Do mesmo modo, é inexorável compreender que a renúncia de Bento XVI serviu para abafar a crise que expôs figuras importantes de dentro do Vaticano, sem que os e-mails mencionados pela imprensa, trocados entre ele e o assessor que fora preso, viessem à tona. A divulgação de documentos secretos e a luta interna dentro da Cúria nunca foram totalmente aclaradas, mas é importante lembrar que as investigações não eram sobre questões religiosas nem teológicas, mas sobre as contas da Santa Sé, desvios e corrupção. Que papel ele teria nisso? Talvez não saibamos senão em tempos futuros distantes.

O teólogo norte americano Matthew Fox, ex-padre católico, expulso da Ordem Dominicana à qual pertenceu por 34 anos, é autor de vários livros, entre eles A guerra do Papa: Por que a cruzada secreta de Ratzinger ameaçou a Igreja e como ela pode ser salva. Na obra ele cita 104 teólogos expulsos por Ratzinger ainda durante o papado de João Paulo II, e várias ações conduzidas por ele, com vistas a anular as decisões do Concílio Vaticano II, chamado por João XXIII. Foi essa assembleia que deu origem ao movimento da Teologia da Libertação e à opção preferencial pelos pobres, que, por sua vez, foi o mote para a criação das comunidades eclesiais de base, fomentando um novo jeito de pensar e fazer a Igreja.

Com dados, nomes, locais, Fox afirma no livro coisas como “Bento trouxe de volta a Inquisição”. E mostra um homem completamente antagônico àquele apresentado no filme Dois Papas. Em seu livro denominado A Eleição do Papa Francisco: Um relato íntimo do conclave que mudou a história, o jornalista irlandês Gerard O'Connell, que cobre o Vaticano há 20 anos, narra que o candidato preferido de Ratzinger para sucedê-lo era o arcebispo de Milão, Angelo Scola, aliás, citado pela imprensa de todo o mundo como favorito.

O livro conta, ainda, supostas reuniões que teriam conduzido à eleição de um religioso que não era sequer mencionado antes do conclave, e garante o autor que não houve qualquer campanha a favor de Bergoglio. Seu nome como candidato teria surgido lentamente, e apenas nos dias que antecederam a votação na Capela Sistina.
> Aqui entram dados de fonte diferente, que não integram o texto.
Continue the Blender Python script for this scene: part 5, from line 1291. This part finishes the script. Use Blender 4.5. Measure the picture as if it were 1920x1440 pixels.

Com as informações que se tem, a probabilidade de que Bento XVI tenha dado aval e buscado convencer Jorge Bergoglio a ser Papa em seu lugar é uma possibilidade não apenas remota, mas bastante improvável. Contudo, mesmo de argumento duvidoso, o filme Dois Papas é altamente recomendável como obra de arte.

Como roteiro, se Fernando Meirelles fosse católico praticante, não teria feito um trabalho melhor. Manteve o encanto natural de Francisco e redimiu, com os elementos da fé - arrependimento, abnegação e perdão -, o insociável, impopular e anacrônico Raztinger, gestando uma empatia com o público, a partir de uma imagem que muito provavelmente não corresponde à sua personalidade, com direito a dançar tango com o colega e ver futebol, nada mais singelo e popular.

Meirelles fez um trabalho de catequese. A remição, afinal, foi para o Vaticano. Se receber um Oscar sua versão, ou melhor, seu “roteiro adaptado” ganhará feição de realidade. O que dizer? Amém?